[START]

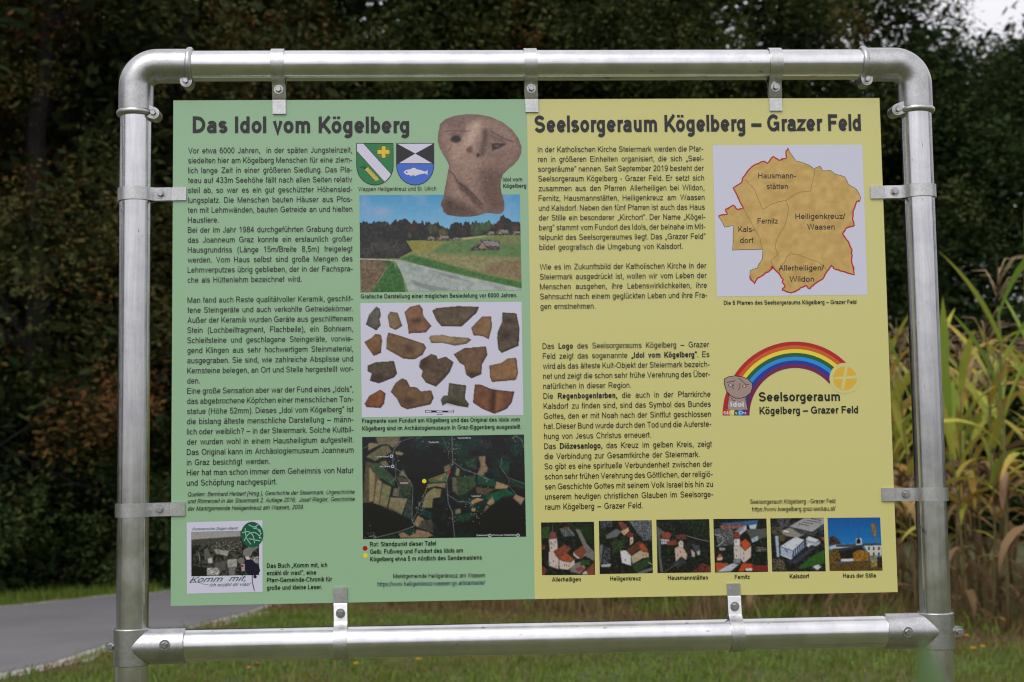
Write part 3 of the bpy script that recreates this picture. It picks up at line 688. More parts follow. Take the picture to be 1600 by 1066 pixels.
    if ch == 'P': return 667, [S(cl, 0, cl, 716), S(cl, CT, 380, CT) + E(380, (CT + 320) / 2, 622 - h - 380, (CT - 320) / 2, 90, -90) + S(cl, 320)]
    if ch == 'Q': return 778, letter('O', w)[1] + [S(450, 170, 705, -20)]
    if ch == 'R': return 722, [S(cl, 0, cl, 716), S(cl, CT, 400, CT) + E(400, (CT + 345) / 2, 650 - h - 400, (CT - 345) / 2, 90, -90) + S(cl, 345), S(400, 335, 650, 0)]
    if ch == 'S': return 667, [E(330, (368 + CR_) / 2, 270 - h, (CR_ - 368) / 2, 15, 270) + E(333, (368 + CB) / 2, 290 - h, (368 - CB) / 2, 90, -165)]
    if ch == 'T': return 611, [S(305, 0, 305, 716), S(20, CT, 590, CT)]
    if ch == 'U': return 722, [S(cl, 716, cl, 280) + E((cl + cr) / 2, 270, (cr - cl) / 2, 270 - CB, 180, 360) + S(cr, 716)]
    if ch == 'V': return 667, [S(10 + h, 716, 333, 26, 657 - h, 716)]
    if ch == 'W': return 944, [S(10 + h, 716, 245, 30, 472, 690, 699, 30, 934 - h, 716)]
    if ch == 'X': return 667, [S(20 + h, 716, 647 - h, 0), S(647 - h, 716, 20 + h, 0)]
    if ch == 'Y': return 667, [S(10 + h, 716, 333, 300, 657 - h, 716), S(333, 310, 333, 0)]
    if ch == 'Z': return 611, [S(45, CT, 540, CT, 60, h, 575, h)]
    if ch == '0': return 556, [E(278, cy, 236 - h, cry, 0, 360)]
    if ch == '1': return 556, [S(330, 0, 330, 716), S(330, 690, 235, 590, 110, 530)]
    if ch == '2': return 556, [E(275, 510, 225 - h, CR_ - 510, 170, -25) + S(300, 270, 85, h), S(40, h, 508, h)]
    if ch == '3': return 556, [E(265, (CR_ + 385) / 2, 205 - h, (CR_ - 385) / 2, 160, -90) + E(270, (385 + CB) / 2, 235 - h, (385 - CB) / 2, 90, -165)]
    if ch == '4': return 556, [S(375, 0, 375, 716), S(375, 690, 60, 205), S(28, 205, 520, 205)]
    if ch == '5': return 556, [S(490, CT, 140, CT, 105, 350) + E(270, 235, 245 - h, 235 - CB, 130, -160)]
    if ch == '6': return 556, [E(283, 232, 240 - h, 232 - CB, 0, 360), E(300, 370, 257 - h, CR_ - 370, 42, 180) + S(43 + h, 232)]
    if ch == '7': return 556, [S(45, CT, 490, CT), S(480, CT, 290, 300, 220, 0)]
    if ch == '8': return 556, [E(278, (CR_ + 392) / 2, 205 - h, (CR_ - 392) / 2, 0, 360), E(278, (392 + CB) / 2, 238 - h, (392 - CB) / 2, 0, 360)]
    if ch == '9': return 556, [E(273, 484, 240 - h, CR_ - 484, 0, 360), E(256, 346, 257 - h, 346 - CB, 222, 360) + S(513 - h, 484)]
    if ch == '.': return 278, [S(139, 0, 139, 104)]
    if ch == ',': return 278, [S(139, 104, 139, 0, 105, -120)]
    if ch == ':': return 278, [S(139, 0, 139, 104), S(139, 415, 139, 519)]
    if ch == ';': return 278, [S(139, 104, 139, 0, 105, -120), S(139, 415, 139, 519)]
    if ch == '-': return 333, [S(35, 255, 298, 255)]
    if ch == '–': return 556, [S(0, 265, 556, 265)]
    if ch == '/': return 278, [S(15, -10, 263, 726)]
    if ch == '(': return 333, [E(330, 258, 230, 480, 112, 248)]
    if ch == ')': return 333, [E(3, 258, 230, 480, 68, -68)]
    if ch == '!': return 278, [S(139, 200, 139, 716), S(139, 0, 139, 104)]
    if ch == '?': return 556, [E(275, 540, 210 - h, CR_ - 540, 170, -40) + S(278, 320, 278, 190), S(278, 0, 278, 104)]
    if ch == '„': return 333, [S(95, 104, 95, 0, 65, -120), S(240, 104, 240, 0, 210, -120)]
    if ch == '“': return 333, [S(105, 600, 105, 520, 135, 716) if 0 else S(125, 716, 95, 610, 95, 510), S(270, 716, 240, 610, 240, 510)]
    return 278, []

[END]

> [GIVEN INSTRUCTION]: Output a faithful copy of the data, with each picture left out.

> [TASK SOLUTION]:
Write part 3 of the bpy script that recreates this picture. It picks up at line 688. More parts follow. Take the picture to be 1600 by 1066 pixels.
    if ch == 'P': return 667, [S(cl, 0, cl, 716), S(cl, CT, 380, CT) + E(380, (CT + 320) / 2, 622 - h - 380, (CT - 320) / 2, 90, -90) + S(cl, 320)]
    if ch == 'Q': return 778, letter('O', w)[1] + [S(450, 170, 705, -20)]
    if ch == 'R': return 722, [S(cl, 0, cl, 716), S(cl, CT, 400, CT) + E(400, (CT + 345) / 2, 650 - h - 400, (CT - 345) / 2, 90, -90) + S(cl, 345), S(400, 335, 650, 0)]
    if ch == 'S': return 667, [E(330, (368 + CR_) / 2, 270 - h, (CR_ - 368) / 2, 15, 270) + E(333, (368 + CB) / 2, 290 - h, (368 - CB) / 2, 90, -165)]
    if ch == 'T': return 611, [S(305, 0, 305, 716), S(20, CT, 590, CT)]
    if ch == 'U': return 722, [S(cl, 716, cl, 280) + E((cl + cr) / 2, 270, (cr - cl) / 2, 270 - CB, 180, 360) + S(cr, 716)]
    if ch == 'V': return 667, [S(10 + h, 716, 333, 26, 657 - h, 716)]
    if ch == 'W': return 944, [S(10 + h, 716, 245, 30, 472, 690, 699, 30, 934 - h, 716)]
    if ch == 'X': return 667, [S(20 + h, 716, 647 - h, 0), S(647 - h, 716, 20 + h, 0)]
    if ch == 'Y': return 667, [S(10 + h, 716, 333, 300, 657 - h, 716), S(333, 310, 333, 0)]
    if ch == 'Z': return 611, [S(45, CT, 540, CT, 60, h, 575, h)]
    if ch == '0': return 556, [E(278, cy, 236 - h, cry, 0, 360)]
    if ch == '1': return 556, [S(330, 0, 330, 716), S(330, 690, 235, 590, 110, 530)]
    if ch == '2': return 556, [E(275, 510, 225 - h, CR_ - 510, 170, -25) + S(300, 270, 85, h), S(40, h, 508, h)]
    if ch == '3': return 556, [E(265, (CR_ + 385) / 2, 205 - h, (CR_ - 385) / 2, 160, -90) + E(270, (385 + CB) / 2, 235 - h, (385 - CB) / 2, 90, -165)]
    if ch == '4': return 556, [S(375, 0, 375, 716), S(375, 690, 60, 205), S(28, 205, 520, 205)]
    if ch == '5': return 556, [S(490, CT, 140, CT, 105, 350) + E(270, 235, 245 - h, 235 - CB, 130, -160)]
    if ch == '6': return 556, [E(283, 232, 240 - h, 232 - CB, 0, 360), E(300, 370, 257 - h, CR_ - 370, 42, 180) + S(43 + h, 232)]
    if ch == '7': return 556, [S(45, CT, 490, CT), S(480, CT, 290, 300, 220, 0)]
    if ch == '8': return 556, [E(278, (CR_ + 392) / 2, 205 - h, (CR_ - 392) / 2, 0, 360), E(278, (392 + CB) / 2, 238 - h, (392 - CB) / 2, 0, 360)]
    if ch == '9': return 556, [E(273, 484, 240 - h, CR_ - 484, 0, 360), E(256, 346, 257 - h, 346 - CB, 222, 360) + S(513 - h, 484)]
    if ch == '.': return 278, [S(139, 0, 139, 104)]
    if ch == ',': return 278, [S(139, 104, 139, 0, 105, -120)]
    if ch == ':': return 278, [S(139, 0, 139, 104), S(139, 415, 139, 519)]
    if ch == ';': return 278, [S(139, 104, 139, 0, 105, -120), S(139, 415, 139, 519)]
    if ch == '-': return 333, [S(35, 255, 298, 255)]
    if ch == '–': return 556, [S(0, 265, 556, 265)]
    if ch == '/': return 278, [S(15, -10, 263, 726)]
    if ch == '(': return 333, [E(330, 258, 230, 480, 112, 248)]
    if ch == ')': return 333, [E(3, 258, 230, 480, 68, -68)]
    if ch == '!': return 278, [S(139, 200, 139, 716), S(139, 0, 139, 104)]
    if ch == '?': return 556, [E(275, 540, 210 - h, CR_ - 540, 170, -40) + S(278, 320, 278, 190), S(278, 0, 278, 104)]
    if ch == '„': return 333, [S(95, 104, 95, 0, 65, -120), S(240, 104, 240, 0, 210, -120)]
    if ch == '“': return 333, [S(105, 600, 105, 520, 135, 716) if 0 else S(125, 716, 95, 610, 95, 510), S(270, 716, 240, 610, 240, 510)]
    return 278, []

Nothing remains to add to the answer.